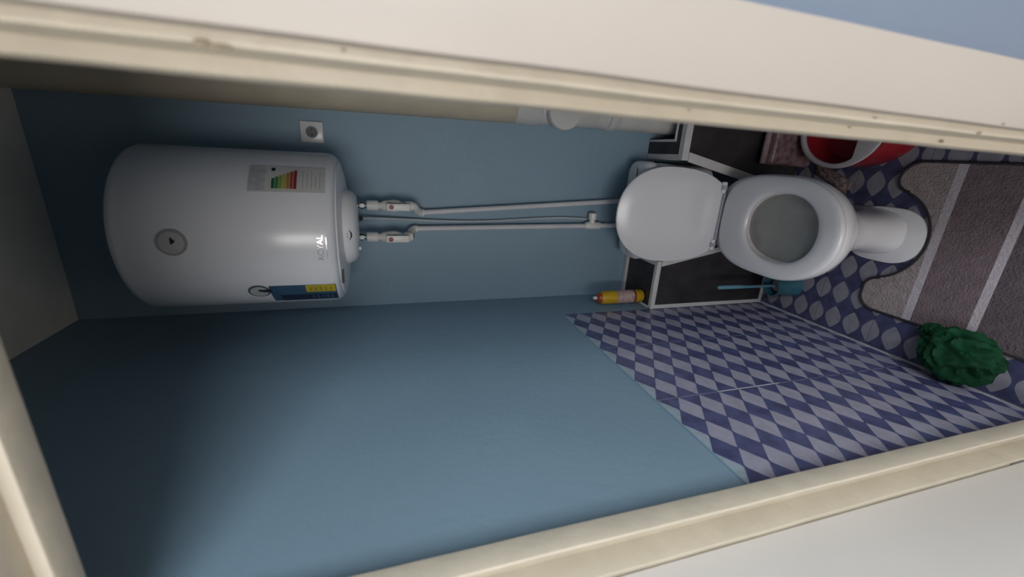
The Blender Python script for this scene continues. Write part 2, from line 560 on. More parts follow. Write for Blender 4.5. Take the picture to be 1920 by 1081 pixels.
def lid_ring(d, w):
    # an oval whose hinge end is cut off straight
    o = [(x, min(y, lid_len - d)) for x, y in egg(0.0 + d, lid_len + 0.042 - d, 0.192 - d, 0.205, 0, 96, 2.15, 2.35)]
    # y=0 is the far (upper) end, y=lid_len the hinge edge
    out = []
    for x, y in o:
        up = lid_len - y - 0.022
        n = w - 0.006 * (1 - min(1, (x * x) / 0.04 + (abs(up - 0.2) / 0.23) ** 2))   # slight belly towards the viewer
        out.append((TX - 0.008 + x, HY + up * math.sin(tilt) + n * math.cos(tilt), HZ + up * math.cos(tilt) - n * math.sin(tilt)))
    return out


loft('lid', [lid_ring(0.14, -0.003), lid_ring(0.06, -0.002), lid_ring(0.010, -0.001), lid_ring(0.002, 0.001), lid_ring(0.0, 0.006), lid_ring(0.002, 0.012),
             lid_ring(0.010, 0.014), lid_ring(0.06, 0.012)], PLASTICW, TO)
for hx in (TX - 0.118, TX + 0.114):
    hg = lathe('hinge', [(0.0, -0.022), (0.010, -0.022), (0.011, -0.019), (0.011, 0.019), (0.010, 0.022), (0.0, 0.022)], PLASTICW, TO, 18, 'x', (hx, HY - 0.002, HZ - 0.008))
    box('hinge_screw', (hx - 0.009, HY - 0.013, HZ - 0.018), (hx + 0.009, HY - 0.006, HZ + 0.006), HINGE, hg, 0.002)
box('hinge_bar', (TX - 0.096, HY - 0.014, HZ - 0.022), (TX + 0.092, HY - 0.004, HZ - 0.006), HINGE, TO, 0.003)
# cistern
cz = [(0.40, 0.0), (0.44, 0.0), (0.66, -0.004), (0.690, -0.004)]


def cis(z, d):
    return [(x, y, z) for x, y in rrect(-0.405 + d, -0.002 - d, 1.455 + d, 1.618 - d, 0.05)]


def rrect(x0, x1, y0, y1, r, n=7):
    out = []
    for cx, cy, a0 in ((x1 - r, y1 - r, 0), (x0 + r, y1 - r, 90), (x0 + r, y0 + r, 180), (x1 - r, y0 + r, 270)):
        for k in range(n):
            a = math.radians(a0 + 90 * k / (n - 1))
            out.append((cx + r * math.cos(a), cy + r * math.sin(a)))
    return out


loft('cistern', [cis(z, d) for z, d in ((0.385, 0.03), (0.40, 0.012), (0.43, 0.008), (0.68, 0.003), (0.684, 0.006))], CERAMIC, TO)
cl = loft('cistern_lid', [cis(z, d) for z, d in ((0.684, 0.002), (0.687, -0.001), (0.707, -0.001), (0.718, 0.004), (0.724, 0.014), (0.727, 0.035))], CERAMIC, TO)
lathe('flush_button', [(0.0, 0.726), (0.024, 0.726), (0.024, 0.733), (0.021, 0.736), (0.0, 0.737)], STEEL, cl, 28, 'z', (TX, 1.56, 0))

# ------------------------------------------------------------------ water heater
HX, HYC, HR, HZ0, HZ1 = -0.262, 1.418, 0.228, 1.868, 2.362
WH = thing('water_heater', 'white cylindrical water heater with dial and stickers on the back wall', 'water heater', (0, 0, 0))
pr = [(0.0, HZ1 + 0.055), (0.08, HZ1 + 0.05), (0.16, HZ1 + 0.033), (0.210, HZ1 + 0.012), (0.2235, HZ1 + 0.003), (HR, HZ1 - 0.010), (HR, HZ0 + 0.024),
      (HR - 0.004, HZ0 + 0.010), (HR - 0.016, HZ0)]
lathe('tank', pr, ENAMEL, WH, 96, 'z', (HX, HYC, 0))
lathe('bottom_cap', [(HR - 0.020, HZ0 + 0.004), (HR - 0.022, HZ0 - 0.004), (HR - 0.06, HZ0 - 0.014), (0.10, HZ0 - 0.019), (0.0, HZ0 - 0.019)], ENAMEL, WH, 80, 'z', (HX, HYC, 0))
CX, CY = HX + 0.014, HYC - 0.045
cc = lathe('control_cover', [(0.116, HZ0 - 0.012), (0.114, HZ0 - 0.024), (0.106, HZ0 - 0.040), (0.092, HZ0 - 0.050), (0.0, HZ0 - 0.054)], PLASTICW, WH, 64, 'z', (CX, CY, 0))


def cyl_pt(th, z, off, cx=HX, cy=HYC, R=HR):
    return Vector((cx + (R + off) * math.sin(th), cy - (R + off) * math.cos(th), z))


def cyl_patch(name, th0, th1, z0, z1, off, material, parent, nu=12, thick=0.0008):
    """thin sticker that follows the tank; angles in degrees, 0 faces the door"""
    th0, th1 = math.radians(th0), math.radians(th1)
    bm = bmesh.new()
    fr = [[bm.verts.new(cyl_pt(th0 + (th1 - th0) * i / nu, z, off)) for i in range(nu + 1)] for z in (z0, z1)]
    bk = [[bm.verts.new(cyl_pt(th0 + (th1 - th0) * i / nu, z, off - thick)) for i in range(nu + 1)] for z in (z0, z1)]
    for i in range(nu):
        bm.faces.new((fr[0][i], fr[0][i + 1], fr[1][i + 1], fr[1][i]))
        bm.faces.new((bk[0][i], bk[1][i], bk[1][i + 1], bk[0][i + 1]))
        for k in (0, 1):
            bm.faces.new((fr[k][i], bk[k][i], bk[k][i + 1], fr[k][i + 1]))
    for i in (0, nu):
        bm.faces.new((fr[0][i], fr[1][i], bk[1][i], bk[0][i]))
    return from_bm(name, bm, material, parent, True)


def cyl_disc(name, thc, zc, r, off, material, parent, r_in=0.0, n=40, thick=0.0012, a0=0.0, a1=360.0):
    """disc, ring or arc that follows the tank"""
    thc = math.radians(thc)
    bm = bmesh.new()
    full = abs(a1 - a0) >= 360
    N = n if full else n + 1
    def pt(rad, i, o):
        a = math.radians(a0 + (a1 - a0) * i / n)
        return cyl_pt(thc + rad * math.cos(a) / HR, zc + rad * math.sin(a), o)
    rad_in = max(r_in, 1e-4)
    A = [bm.verts.new(pt(r, i, off)) for i in range(N)]
    B = [bm.verts.new(pt(rad_in, i, off)) for i in range(N)]
    D = [bm.verts.new(pt(r, i, off - thick)) for i in range(N)]
    for i in range(n):
        j = (i + 1) % N
        bm.faces.new((A[i], A[j], B[j], B[i]))
        bm.faces.new((A[i], D[i], D[j], A[j]))
    return from_bm(name, bm, material, parent, True)


GLASSGREY = mat('dial_face', (0.44, 0.45, 0.44), 0.25, 0.08, 30)
RINGGREY = mat('dial_ring', (0.30, 0.31, 0.30), 0.35, 0.05)
g = cyl_disc('thermometer_dial', 1.5, 2.238, 0.0325, 0.004, RINGGREY, WH, 0.0, 44, 0.006)
cyl_disc('dial_face', 1.5, 2.238, 0.0262, 0.0052, GLASSGREY, g)
cyl_patch('dial_needle', 0.6, 4.6, 2.2355, 2.2395, 0.0064, BLACK, g, 3)
cyl_disc('dial_hub', 2.4, 2.2345, 0.0045, 0.0066, BLACK, g, 0, 16)

# energy label: white sheet, seven bars, lines of print
STICK = mat('label_paper', (0.50, 0.50, 0.49), 0.45, 0.04, 30)
STICK2 = mat('label_paper_grey', (0.40, 0.41, 0.43), 0.45, 0.12, 60)
EL = cyl_patch('energy_label', 34.5, 56.5, 1.889, 2.072, 0.0016, STICK, WH, 14, 0.0012)
cyl_patch('label_header', 35.5, 55.5, 2.033, 2.070, 0.0021, STICK2, EL, 12)
cols = [(0.02, 0.13, 0.05), (0.05, 0.19, 0.06), (0.22, 0.30, 0.06), (0.38, 0.35, 0.06), (0.36, 0.17, 0.05), (0.28, 0.06, 0.04), (0.20, 0.02, 0.025)]
for k, c in enumerate(cols):
    zt = 2.018 - k * 0.0087
    cyl_patch('energy_bar', 37.0, 45.0 + k * 1.25, zt - 0.0076, zt, 0.0022, mat('bar_%d' % k, c, 0.45, 0.05), EL, 6)
cyl_patch('class_mark', 51.5, 54.3, 2.011, 2.020, 0.0024, BLACK, EL, 3)
for k in range(5):
    z = 1.944 - k * 0.0105
    cyl_patch('print_line', 37 + (k % 2), 53 - (k * 3) % 5, z - 0.0012, z, 0.0021, mat('faint_print', (0.27, 0.27, 0.27), 0.5), EL, 6)

# blue and yellow sticker with a round emblem
SB = mat('sticker_blue', (0.030, 0.075, 0.135), 0.35, 0.15, 40)
SB2 = mat('sticker_navy', (0.008, 0.016, 0.045), 0.35, 0.3, 50)
SY = mat('sticker_yellow', (0.42, 0.33, 0.02), 0.4, 0.08, 40)
WB = cyl_patch('warranty_sticker', -57, -33.5, 1.880, 2.052, 0.0016, SB, WH, 14, 0.0012)
cyl_patch('yellow_band', -42, -33.5, 1.882, 1.960, 0.0022, SY, WB, 8)
cyl_patch('navy_band', -57, -45.5, 1.882, 2.030, 0.0020, SB2, WB, 8)
for k in range(5):
    cyl_patch('print_mark', -54.5 + (k % 3) * 1.5, -47.5 + (k % 2), 1.892 + k * 0.013, 1.897 + k * 0.013, 0.0026, SB, WB, 3)
    cyl_patch('print_mark', -40, -36, 1.892 + k * 0.0135, 1.8955 + k * 0.0135, 0.0027, mat('yellow_ink', (0.22, 0.17, 0.02), 0.5), WB, 3)
em = cyl_disc('round_emblem', -39, 2.078, 0.027, 0.0026, mat('emblem_rim', (0.06, 0.07, 0.09), 0.4), WH, 0, 36)
cyl_disc('emblem_face', -39, 2.078, 0.0222, 0.0032, GLASSGREY, em, 0, 36)
for dz in (-0.006, 0.0, 0.006):
    cyl_patch('emblem_print', -39.0 + dz * 100, -36.5, 2.073 + dz, 2.0535 + dz, 0.0038, BLACK, em, 3)


def text_mesh(body, size):
    cu = bpy.data.curves.new('t', 'FONT')
    cu.body = body
    cu.size = size
    cu.extrude = 0.0006
    cu.resolution_u = 4
    cu.align_x = 'CENTER'
    cu.align_y = 'CENTER'
    o = bpy.data.objects.new('t', cu)
    C.objects.link(o)
    dg = bpy.context.evaluated_depsgraph_get()
    me = bpy.data.meshes.new_from_object(o.evaluated_get(dg))
    bpy.data.objects.remove(o)
    bpy.data.curves.remove(cu)
    return me


def cyl_text(name, body, size, thc, zc, material, parent, off=0.001, stretch=1.0):
    me = text_mesh(body, size)
    thc = math.radians(thc)
    for v in me.vertices:
        v.co = cyl_pt(thc + v.co.x * stretch / HR, zc + v.co.y, off + v.co.z)
    me.materials.clear()
    return link(name, me, material, parent)


cyl_text('brand_lettering', 'ROYAL', 0.021, -3.0, 1.906, CHROME, WH, 0.0012, 1.05)
cyl_patch('brand_underline', -10.5, 4.5, 1.8905, 1.8920, 0.0010, CHROME, WH, 8)
# smiling logo on the control cover
def cap_pt(a, z, o):
    # cover surface: cone-like, take radius from its profile
    prof = [(HZ0 - 0.012, 0.116), (HZ0 - 0.024, 0.114), (HZ0 - 0.040, 0.106), (HZ0 - 0.050, 0.092)]
    r = prof[-1][1]
    for (za, ra), (zb, rb) in zip(prof, prof[1:]):
        if zb <= z <= za:
            r = ra + (rb - ra) * (za - z) / (za - zb)
    return Vector((CX + (r + o) * math.sin(a), CY - (r + o) * math.cos(a), z))
bm = bmesh.new()
ar, n = [], 14
for i in range(n + 1):
    t = -1 + 2 * i / n
    a = math.radians(-2.5 + 8.0 * t)
    zz = HZ0 - 0.037 + 0.007 * t * t
    w = 0.0022 * (1 - 0.75 * t * t)
    ar.append((bm.verts.new(cap_pt(a, zz + w, 0.0012)), bm.verts.new(cap_pt(a, zz - w, 0.0012))))
for a, b in zip(ar, ar[1:]):
    bm.faces.new((a[0], b[0], b[1], a[1]))
for da in (-4.2, -0.2):
    a = math.radians(da)
    c = cap_pt(a, HZ0 - 0.026, 0.0012)
    vs = [bm.verts.new(c + Vector((0.0016 * math.cos(k * math.pi / 4), 0, 0.0016 * math.sin(k * math.pi / 4)))) for k in range(8)]
    bm.faces.new(vs)
from_bm('smile_logo', bm, BLACK, cc)
lathe('indicator_lamp', [(0.0, 0.004), (0.005, 0.003), (0.006, -0.004), (0.0, -0.005)], mat('lamp_lens', (0.7, 0.72, 0.7), 0.15), cc, 16, 'z', (CX - 0.055, CY - 0.062, HZ0 - 0.056))
box('vent_slot', (HX - 0.130, HYC - 0.175, HZ0 - 0.0105), (HX - 0.090, HYC - 0.164, HZ0 - 0.0045), BLACK, WH)
for bz0, bz1 in ((2.25, 2.29), (1.95, 1.98)):
    box('wall_bracket', (HX - 0.13, HYC + 0.17, bz0), (HX + 0.13, YB - 0.001, bz1), STEEL, WH)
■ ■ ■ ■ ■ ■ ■
▶ _WHAT YOU NEED TO DO_: Pictures stay out. Repeat only the lines from the beginning of the data through the line that has "cz = [(0.40, 0.0), (0.44, 0.0), (0.66, -0.004), (0.690, -0.004)]".

▶ _TASK SOLUTION_:
The Blender Python script for this scene continues. Write part 2, from line 560 on. More parts follow. Write for Blender 4.5. Take the picture to be 1920 by 1081 pixels.
def lid_ring(d, w):
    # an oval whose hinge end is cut off straight
    o = [(x, min(y, lid_len - d)) for x, y in egg(0.0 + d, lid_len + 0.042 - d, 0.192 - d, 0.205, 0, 96, 2.15, 2.35)]
    # y=0 is the far (upper) end, y=lid_len the hinge edge
    out = []
    for x, y in o:
        up = lid_len - y - 0.022
        n = w - 0.006 * (1 - min(1, (x * x) / 0.04 + (abs(up - 0.2) / 0.23) ** 2))   # slight belly towards the viewer
        out.append((TX - 0.008 + x, HY + up * math.sin(tilt) + n * math.cos(tilt), HZ + up * math.cos(tilt) - n * math.sin(tilt)))
    return out


loft('lid', [lid_ring(0.14, -0.003), lid_ring(0.06, -0.002), lid_ring(0.010, -0.001), lid_ring(0.002, 0.001), lid_ring(0.0, 0.006), lid_ring(0.002, 0.012),
             lid_ring(0.010, 0.014), lid_ring(0.06, 0.012)], PLASTICW, TO)
for hx in (TX - 0.118, TX + 0.114):
    hg = lathe('hinge', [(0.0, -0.022), (0.010, -0.022), (0.011, -0.019), (0.011, 0.019), (0.010, 0.022), (0.0, 0.022)], PLASTICW, TO, 18, 'x', (hx, HY - 0.002, HZ - 0.008))
    box('hinge_screw', (hx - 0.009, HY - 0.013, HZ - 0.018), (hx + 0.009, HY - 0.006, HZ + 0.006), HINGE, hg, 0.002)
box('hinge_bar', (TX - 0.096, HY - 0.014, HZ - 0.022), (TX + 0.092, HY - 0.004, HZ - 0.006), HINGE, TO, 0.003)
# cistern
cz = [(0.40, 0.0), (0.44, 0.0), (0.66, -0.004), (0.690, -0.004)]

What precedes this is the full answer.